§ **Goal**: Only lines with the word "addp" are needed; collect each of them from the listing below.

§ **Provided records**:
_ _ _ _
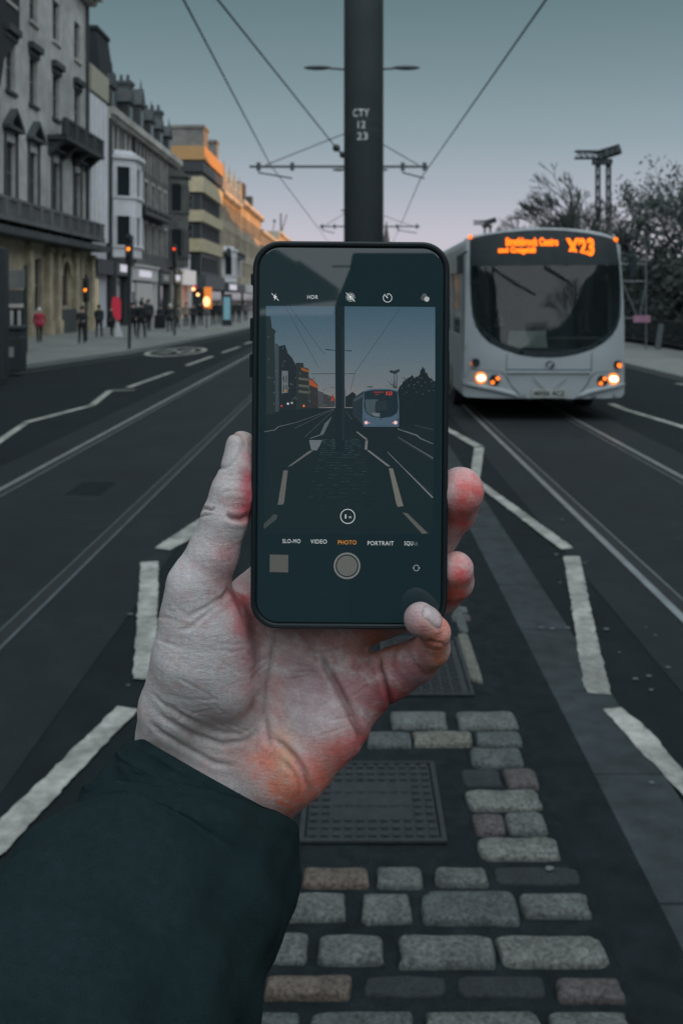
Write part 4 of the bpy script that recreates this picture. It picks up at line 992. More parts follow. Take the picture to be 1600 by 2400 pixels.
for y in (52.2, 54.4, 56.8, 59.1): mb.prism([(XF, y-.2, 9.997), (XF+.9, y-.2, 9.997), (XF, y-.2, 9.2)], (0, .4, 0))
addp(B1, mb, 'small_balcony', M_B1d)
mb = MB(); mb.tube([(XF+.12, 59.3, .3), (XF+.12, 59.3, 18.8)], .09); addp(B1, mb, 'drainpipe', M_dk)
# ground floor of golden stone with pilasters and an arched opening
mb = MB(); Xg = XF+.25; z1 = 4.6
gh = [(y-.7, y+.7, 1.3, 3.85) for y in (49.4, 58.0)]; ah = (53.3, 54.9, 1.55, 3.9)
wall_holes(mb, 24.5, 59.7, .12, z1, gh+[ah, (32, 36, .3, 3.3), (38, 41.5, .3, 3.3)], Xg, depth=.24)
mb.quad([(Xg, 24.5, .12), (XF, 24.5, .12), (XF, 24.5, z1), (Xg, 24.5, z1)]); mb.quad([(Xg, 59.7, .12), (XF, 59.7, .12), (XF, 59.7, z1), (Xg, 59.7, z1)]); mb.quad([(Xg, 24.5, z1), (Xg, 59.7, z1), (XF, 59.7, z1), (XF, 24.5, z1)])
for y in (30, 37, 43.6, 47.9, 50.9, 52.4, 55.8, 56.9, 59.2):
    mb.box(Xg+.002, Xg+.26, y-.30, y+.30, .8, 4.2); mb.box(Xg+.002, Xg+.34, y-.38, y+.38, .12, .797); mb.box(Xg+.002, Xg+.34, y-.36, y+.36, 4.203, 4.42)
for k in range(14):      # arch ring
    a0, a1 = math.pi*k/14, math.pi*(k+1)/14; r0, r1 = .8, 1.12; cy_, cz_ = 54.1, 3.12
    mb.prism([(Xg+.003, cy_+r0*math.cos(a0), cz_+r0*math.sin(a0)), (Xg+.003, cy_+r1*math.cos(a0), cz_+r1*math.sin(a0)), (Xg+.003, cy_+r1*math.cos(a1), cz_+r1*math.sin(a1)), (Xg+.003, cy_+r0*math.cos(a1), cz_+r0*math.sin(a1))], (.16, 0, 0))
addp(B1, mb, 'ground_floor', M_gold)
for y in (49.4, 58.0):
    w = window(B1, y-.7, y+.7, 1.3, 3.85, Xg, bars=(0, 1)); w.location = -B1.location
for a, b2 in ((32, 36), (38, 41.5)):
    w = window(B1, a, b2, .3, 3.3, Xg, bars=(2, 1)); w.location = -B1.location
mb = MB(); pts = [(Xg-.18, 53.3, 1.55), (Xg-.18, 54.9, 1.55)]+[(Xg-.18, 54.1+.8*math.cos(math.pi*k/16), 3.12+.8*math.sin(math.pi*k/16)) for k in range(17)]
mb.prism(pts, (.05, 0, 0)); addp(B1, mb, 'arched_window', M_pane)
mb = MB(); mb.box(Xg-.2, Xg+.3, 52.8, 55.4, .12, 1.35); addp(B1, mb, 'stone_apron', M_B1d)
mb = MB(); mb.box(Xg+.0, Xg+1.1, 24.6, 59.5, 4.603, 4.92); addp(B1, mb, 'entablature', M_B1d)
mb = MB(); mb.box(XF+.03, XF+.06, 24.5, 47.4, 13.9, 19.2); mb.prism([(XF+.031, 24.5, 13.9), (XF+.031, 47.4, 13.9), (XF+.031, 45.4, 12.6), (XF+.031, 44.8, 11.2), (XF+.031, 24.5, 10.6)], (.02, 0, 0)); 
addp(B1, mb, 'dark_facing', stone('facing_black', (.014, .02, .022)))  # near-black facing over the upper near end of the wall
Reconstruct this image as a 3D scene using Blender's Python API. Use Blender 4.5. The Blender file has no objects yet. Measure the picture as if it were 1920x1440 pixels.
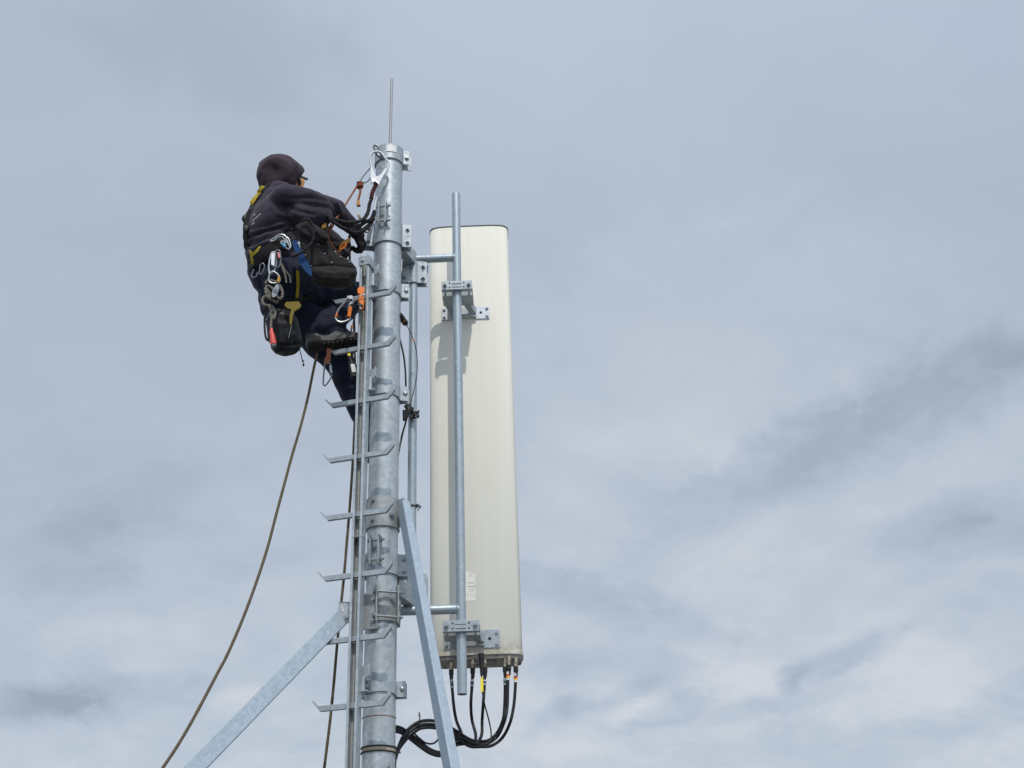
_ _ _ _
§ **Task response**:
addp(B1, mb, 'small_balcony', M_B1d)
mb = MB(); mb.tube([(XF+.12, 59.3, .3), (XF+.12, 59.3, 18.8)], .09); addp(B1, mb, 'drainpipe', M_dk)
addp(B1, mb, 'ground_floor', M_gold)
mb.prism(pts, (.05, 0, 0)); addp(B1, mb, 'arched_window', M_pane)
mb = MB(); mb.box(Xg-.2, Xg+.3, 52.8, 55.4, .12, 1.35); addp(B1, mb, 'stone_apron', M_B1d)
mb = MB(); mb.box(Xg+.0, Xg+1.1, 24.6, 59.5, 4.603, 4.92); addp(B1, mb, 'entablature', M_B1d)
addp(B1, mb, 'dark_facing', stone('facing_black', (.014, .02, .022)))  # near-black facing over the upper near end of the wall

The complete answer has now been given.